Неужели крестьяне не задумывались о затратах, которых требуют меры предосторожности против воров? Три сотни сельских семей возводят сотни стен и оград, навешивают замки, засовы, тратятся на собак, стерегущих хозяйское добро днем и ночью. Эти бесполезные вещи и существа не потребуются в ассоциации, так как вору невозможно будет воспользоваться краденым, за исключением денег; к тому же среди людей, живущих в достатке, с развитым чувством порядочности, неоткуда взяться вору. Даже дети, всегда ворующие фрукты, не прикоснутся при социетарном устройстве к чужому яблоку.
Прежде чем приступить к окончательному изложению уже подготовленного материала, Фурье дважды подчеркнул тщательно выведенный заголовок: «Экономия от совместного ведения хозяйства». Необходимо убедить французов, что только такая организация хозяйства приведет к изобилию.
В обществе «цивилизованных» смерть человека неумолимо прерывает все его начинания. В то же время в ассоциации в случае смерти одного на его место тут же встанет другой. Крестьянин, который ведет свое хозяйство в одиночку, не в состоянии купить машины для обработки земли. В ассоциации же применение техники будет массовым. Над коллективным хозяйством не будет висеть постоянная угроза разорения вследствие конкуренции, не будет простоев производства, так как не будет недостатка в снабжении сырьем.
Фурье отмечает, что в обществе «цивилизованных» от постоянных противоречий между индивидуальными и коллективными интересами портится даже природа. Если где-нибудь в округе уничтожают леса, то окрестные крестьяне взирают на это с полной беззаботностью.
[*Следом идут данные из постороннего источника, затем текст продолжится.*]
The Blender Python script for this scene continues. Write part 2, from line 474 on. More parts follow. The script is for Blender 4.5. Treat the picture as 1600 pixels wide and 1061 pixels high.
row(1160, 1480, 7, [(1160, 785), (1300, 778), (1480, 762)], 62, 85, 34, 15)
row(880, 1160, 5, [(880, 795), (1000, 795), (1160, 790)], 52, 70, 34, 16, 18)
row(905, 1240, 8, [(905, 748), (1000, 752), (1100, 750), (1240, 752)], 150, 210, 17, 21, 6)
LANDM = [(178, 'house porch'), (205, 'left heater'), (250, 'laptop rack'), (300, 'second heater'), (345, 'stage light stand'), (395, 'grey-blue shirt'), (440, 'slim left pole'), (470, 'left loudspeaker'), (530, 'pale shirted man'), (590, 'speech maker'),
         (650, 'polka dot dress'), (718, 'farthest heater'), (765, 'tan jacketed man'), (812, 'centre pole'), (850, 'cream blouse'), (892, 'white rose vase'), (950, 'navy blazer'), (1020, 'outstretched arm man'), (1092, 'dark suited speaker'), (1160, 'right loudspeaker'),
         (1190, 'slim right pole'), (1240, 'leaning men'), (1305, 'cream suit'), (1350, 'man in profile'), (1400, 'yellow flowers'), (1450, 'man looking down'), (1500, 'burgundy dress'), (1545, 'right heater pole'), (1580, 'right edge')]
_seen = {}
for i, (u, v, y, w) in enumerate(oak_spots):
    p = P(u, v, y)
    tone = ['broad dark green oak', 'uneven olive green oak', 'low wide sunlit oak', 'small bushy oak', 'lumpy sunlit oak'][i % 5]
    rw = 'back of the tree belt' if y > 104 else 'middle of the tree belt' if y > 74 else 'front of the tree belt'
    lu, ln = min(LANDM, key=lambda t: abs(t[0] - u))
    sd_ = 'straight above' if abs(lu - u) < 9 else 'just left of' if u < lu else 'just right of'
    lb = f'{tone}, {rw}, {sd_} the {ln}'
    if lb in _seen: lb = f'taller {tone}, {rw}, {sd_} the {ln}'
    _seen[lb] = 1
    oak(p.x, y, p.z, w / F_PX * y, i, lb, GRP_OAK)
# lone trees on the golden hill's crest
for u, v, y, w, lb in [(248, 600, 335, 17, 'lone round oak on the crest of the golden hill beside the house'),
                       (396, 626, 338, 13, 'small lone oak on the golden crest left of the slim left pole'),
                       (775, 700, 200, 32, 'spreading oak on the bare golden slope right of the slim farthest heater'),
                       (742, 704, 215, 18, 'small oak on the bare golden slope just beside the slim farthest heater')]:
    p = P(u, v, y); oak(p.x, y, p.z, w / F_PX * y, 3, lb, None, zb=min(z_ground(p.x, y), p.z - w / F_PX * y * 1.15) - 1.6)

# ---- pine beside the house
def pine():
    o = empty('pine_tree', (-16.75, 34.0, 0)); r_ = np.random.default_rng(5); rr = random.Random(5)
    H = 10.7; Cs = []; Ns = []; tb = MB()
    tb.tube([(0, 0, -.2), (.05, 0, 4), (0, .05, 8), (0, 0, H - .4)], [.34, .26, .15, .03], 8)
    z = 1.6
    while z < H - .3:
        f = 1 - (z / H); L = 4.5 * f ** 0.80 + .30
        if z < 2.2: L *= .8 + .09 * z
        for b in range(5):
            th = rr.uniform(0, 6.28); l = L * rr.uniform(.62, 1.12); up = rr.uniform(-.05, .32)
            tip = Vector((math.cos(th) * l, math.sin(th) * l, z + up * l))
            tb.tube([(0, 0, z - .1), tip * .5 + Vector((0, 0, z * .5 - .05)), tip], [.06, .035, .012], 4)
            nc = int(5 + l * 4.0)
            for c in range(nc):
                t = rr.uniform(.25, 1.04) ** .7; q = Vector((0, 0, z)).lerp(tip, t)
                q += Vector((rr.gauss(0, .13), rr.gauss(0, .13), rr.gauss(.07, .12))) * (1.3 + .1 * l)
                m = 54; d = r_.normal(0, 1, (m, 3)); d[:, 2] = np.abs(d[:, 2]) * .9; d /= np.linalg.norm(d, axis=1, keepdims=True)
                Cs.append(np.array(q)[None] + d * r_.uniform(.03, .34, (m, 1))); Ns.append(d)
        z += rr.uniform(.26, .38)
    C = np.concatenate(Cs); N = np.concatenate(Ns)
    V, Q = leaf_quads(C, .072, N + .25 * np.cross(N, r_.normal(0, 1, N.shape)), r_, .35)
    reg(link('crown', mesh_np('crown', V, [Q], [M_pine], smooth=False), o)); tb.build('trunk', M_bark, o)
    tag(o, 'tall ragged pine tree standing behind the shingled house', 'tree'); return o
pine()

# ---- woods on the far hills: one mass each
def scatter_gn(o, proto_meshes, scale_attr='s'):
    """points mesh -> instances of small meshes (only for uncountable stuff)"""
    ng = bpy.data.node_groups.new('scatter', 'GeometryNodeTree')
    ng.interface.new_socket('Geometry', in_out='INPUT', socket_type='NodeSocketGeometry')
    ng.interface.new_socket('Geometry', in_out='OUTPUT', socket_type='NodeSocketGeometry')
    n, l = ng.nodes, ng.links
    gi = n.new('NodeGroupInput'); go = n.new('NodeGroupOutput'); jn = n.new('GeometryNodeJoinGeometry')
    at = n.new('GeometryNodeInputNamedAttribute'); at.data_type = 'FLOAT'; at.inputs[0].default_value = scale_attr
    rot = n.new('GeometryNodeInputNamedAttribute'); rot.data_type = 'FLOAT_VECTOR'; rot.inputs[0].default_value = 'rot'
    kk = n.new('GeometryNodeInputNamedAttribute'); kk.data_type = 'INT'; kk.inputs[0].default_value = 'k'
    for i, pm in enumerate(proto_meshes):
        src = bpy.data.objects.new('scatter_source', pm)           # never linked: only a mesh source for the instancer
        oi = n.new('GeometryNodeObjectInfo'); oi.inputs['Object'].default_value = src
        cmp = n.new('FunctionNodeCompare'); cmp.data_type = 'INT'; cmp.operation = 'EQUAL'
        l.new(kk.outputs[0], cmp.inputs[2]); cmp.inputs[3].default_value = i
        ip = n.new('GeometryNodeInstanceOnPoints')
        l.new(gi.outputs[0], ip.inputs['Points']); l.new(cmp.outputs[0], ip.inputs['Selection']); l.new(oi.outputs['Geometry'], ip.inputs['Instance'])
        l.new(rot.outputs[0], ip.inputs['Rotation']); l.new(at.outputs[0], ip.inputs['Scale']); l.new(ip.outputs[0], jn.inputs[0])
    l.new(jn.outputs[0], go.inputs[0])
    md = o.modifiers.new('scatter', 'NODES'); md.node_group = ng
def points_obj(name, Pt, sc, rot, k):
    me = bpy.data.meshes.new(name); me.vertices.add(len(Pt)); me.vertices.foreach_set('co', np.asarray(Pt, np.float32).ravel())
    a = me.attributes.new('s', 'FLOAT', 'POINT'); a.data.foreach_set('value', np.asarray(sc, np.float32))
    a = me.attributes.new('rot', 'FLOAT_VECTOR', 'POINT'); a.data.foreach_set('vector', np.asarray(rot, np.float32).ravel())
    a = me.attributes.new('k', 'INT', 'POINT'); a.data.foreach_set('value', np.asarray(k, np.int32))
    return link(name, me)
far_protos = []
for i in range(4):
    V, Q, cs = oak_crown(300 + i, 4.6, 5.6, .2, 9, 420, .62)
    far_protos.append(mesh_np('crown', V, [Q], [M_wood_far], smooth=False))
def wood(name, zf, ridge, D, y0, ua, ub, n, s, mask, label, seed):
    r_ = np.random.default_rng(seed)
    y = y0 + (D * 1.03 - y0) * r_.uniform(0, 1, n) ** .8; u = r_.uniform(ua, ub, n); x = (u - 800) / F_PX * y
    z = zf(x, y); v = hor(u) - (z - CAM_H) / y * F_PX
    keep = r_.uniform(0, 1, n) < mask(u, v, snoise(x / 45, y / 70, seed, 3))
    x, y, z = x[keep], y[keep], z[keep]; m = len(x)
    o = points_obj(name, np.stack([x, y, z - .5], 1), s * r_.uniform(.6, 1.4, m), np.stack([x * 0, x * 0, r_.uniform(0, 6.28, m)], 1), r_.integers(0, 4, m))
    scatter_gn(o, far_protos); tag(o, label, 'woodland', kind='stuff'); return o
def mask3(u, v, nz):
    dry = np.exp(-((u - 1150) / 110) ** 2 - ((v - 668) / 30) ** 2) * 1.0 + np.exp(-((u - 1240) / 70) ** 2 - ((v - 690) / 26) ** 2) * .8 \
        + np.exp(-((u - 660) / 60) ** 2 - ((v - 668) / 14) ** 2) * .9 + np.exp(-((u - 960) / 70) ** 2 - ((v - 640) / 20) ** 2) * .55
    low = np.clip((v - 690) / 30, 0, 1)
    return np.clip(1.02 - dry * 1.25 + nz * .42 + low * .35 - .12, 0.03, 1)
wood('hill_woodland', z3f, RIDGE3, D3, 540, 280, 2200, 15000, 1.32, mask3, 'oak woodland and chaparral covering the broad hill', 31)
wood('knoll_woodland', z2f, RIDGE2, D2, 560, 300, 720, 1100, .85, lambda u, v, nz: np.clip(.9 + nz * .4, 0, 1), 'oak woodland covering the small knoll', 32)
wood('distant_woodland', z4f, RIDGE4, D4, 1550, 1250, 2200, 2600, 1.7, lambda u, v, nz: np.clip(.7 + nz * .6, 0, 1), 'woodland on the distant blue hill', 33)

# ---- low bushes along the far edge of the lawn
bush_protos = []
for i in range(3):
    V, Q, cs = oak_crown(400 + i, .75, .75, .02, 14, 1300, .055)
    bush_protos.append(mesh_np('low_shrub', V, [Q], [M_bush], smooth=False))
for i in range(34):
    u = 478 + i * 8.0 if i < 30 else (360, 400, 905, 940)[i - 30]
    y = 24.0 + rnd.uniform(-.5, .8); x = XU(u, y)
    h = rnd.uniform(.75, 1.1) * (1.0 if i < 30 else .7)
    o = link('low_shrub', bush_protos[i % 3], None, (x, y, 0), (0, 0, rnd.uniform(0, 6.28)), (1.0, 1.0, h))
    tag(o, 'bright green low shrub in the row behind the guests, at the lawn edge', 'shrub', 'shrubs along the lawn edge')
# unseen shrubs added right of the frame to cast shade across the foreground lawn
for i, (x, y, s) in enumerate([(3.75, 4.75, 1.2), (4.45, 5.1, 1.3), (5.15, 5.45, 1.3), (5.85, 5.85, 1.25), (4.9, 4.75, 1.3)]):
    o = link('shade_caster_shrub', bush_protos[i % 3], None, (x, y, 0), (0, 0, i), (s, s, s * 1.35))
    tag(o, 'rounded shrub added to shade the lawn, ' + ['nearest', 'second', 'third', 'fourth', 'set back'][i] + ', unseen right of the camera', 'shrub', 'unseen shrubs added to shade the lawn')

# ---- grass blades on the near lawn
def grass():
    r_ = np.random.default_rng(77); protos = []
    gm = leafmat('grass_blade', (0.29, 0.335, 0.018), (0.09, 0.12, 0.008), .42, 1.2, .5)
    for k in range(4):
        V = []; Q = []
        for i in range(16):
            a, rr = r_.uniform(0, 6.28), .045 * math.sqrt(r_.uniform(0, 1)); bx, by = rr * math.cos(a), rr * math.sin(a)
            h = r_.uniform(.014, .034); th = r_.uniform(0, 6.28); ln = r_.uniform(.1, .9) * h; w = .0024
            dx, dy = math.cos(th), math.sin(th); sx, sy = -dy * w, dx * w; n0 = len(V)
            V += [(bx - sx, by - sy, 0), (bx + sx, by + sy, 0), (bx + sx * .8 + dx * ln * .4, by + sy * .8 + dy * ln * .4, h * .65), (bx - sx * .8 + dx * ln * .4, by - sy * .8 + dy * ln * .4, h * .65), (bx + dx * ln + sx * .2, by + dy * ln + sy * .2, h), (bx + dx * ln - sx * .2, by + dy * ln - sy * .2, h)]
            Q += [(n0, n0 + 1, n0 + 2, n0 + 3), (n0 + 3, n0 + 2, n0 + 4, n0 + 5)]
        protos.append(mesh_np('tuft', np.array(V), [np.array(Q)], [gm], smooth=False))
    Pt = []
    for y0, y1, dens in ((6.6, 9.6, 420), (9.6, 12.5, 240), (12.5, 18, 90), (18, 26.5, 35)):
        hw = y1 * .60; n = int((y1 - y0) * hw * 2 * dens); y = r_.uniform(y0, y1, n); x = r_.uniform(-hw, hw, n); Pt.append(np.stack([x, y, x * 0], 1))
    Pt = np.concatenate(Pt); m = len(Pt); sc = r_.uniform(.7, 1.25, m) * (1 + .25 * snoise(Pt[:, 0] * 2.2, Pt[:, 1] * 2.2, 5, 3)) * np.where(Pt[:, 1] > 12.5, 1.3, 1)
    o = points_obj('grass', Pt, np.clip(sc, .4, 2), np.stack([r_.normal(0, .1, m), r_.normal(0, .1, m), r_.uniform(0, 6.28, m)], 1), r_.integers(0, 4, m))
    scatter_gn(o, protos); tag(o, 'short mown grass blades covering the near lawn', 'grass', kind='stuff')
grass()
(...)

Они даже радуются убыткам монсеньора… Если буря повредила посевы богатого соседа, то все остальные бедные селяне в большинстве случаев потирают себе руки с открытым ликованием… В Гармонии же все будут заинтересованы в успехе и процветании ближнего, так как каждый будет страдать от малейшего ущерба, понесенного всеми остальными. Не будет хозяев и наемных, все будут одинаково заинтересованы в успехе, и между всеми установится взаимное доброжелательство.
«О ЛАКОМСТВАХ ДЛЯ НАРОДА»
Фурье видел, как в селах страдают от голода и жажды эти сгорбленные труженики и как скудна их пища. Нередко в полдень они могут съесть только корку хлеба и запить ее стаканом воды. Так утолив голод, они с необыкновенным упорством, чтобы прокормить детей, от зари до зари обрабатывают свой клочок земли. А поздно вечером возле миски с жидкой картофельной похлебкой за деревянным столом собирается семья в 8–10 человек, Кусок говядины они съедают только по воскресным дням.
Надо бы знать, чем питается французский крестьянин даже в провинциях наиболее плодородных. 8 миллионов французов не едят хлеба, а кормятся каштанами и подобными вещами, 20 миллионов не пьют вина, хотя из-за чрезмерного изобилия целые сборы винограда приходится бросать в помойные ямы. Они пекут хлеб так редко, что-потом вынуждены его разрубать топором и целые сутки размачивать в воде, чтобы можно было есть.
Система питания у «цивилизованных» покоится обычно на одном каком-либо основном продукте: в Европе — на хлебе, в Азии — на рисе, в Мексике — на маисе, на Антильских островах — на маниоке. И если неурожай хлеба — то голод в Европе, а неурожай риса — голод во всей Азии. Фурье возмущен философами, которые претендуют на решение великих вопросов, а не умеют решить простейшего — питания народа. Он обращается к современным моралистам, которые по недопониманию ни на одну страсть не смотрят так плохо, как на страсть к вкусным и изысканным блюдам. «Но зачем, — спрашивает он, — было угодно Богу наградить всех без исключения таким пороком?.. Известно, что солдаты, подвергаясь риску смертной казни, устраивали бунты, если их кормили плохо. Дикари готовы продать за бутылку водки своих жен и дочерей, а за флакон ликеру самих себя. Если Бог наделил людей этой всеобщей страстью, то, очевидно, он имел в виду отвести ей важную роль в механизме общественного строя».
Вопреки этому «цивилизованные» устроили себе общество так, что чем человек больше трудится, тем меньше ест. Хорошо и вкусно питаются лишь праздные люди, Фурье уверяет, что питание «цивилизованных» становится все хуже только потому, что эта наука у них находится в загоне. «В Париже, — говорит он, — только несколько тысяч человек питаются вполне гастрономически; остальные сотни тысяч не получают даже сносного супа; то, что у них подается под названием бульона, — варево из несвежей воды и прогорклого жира или сала».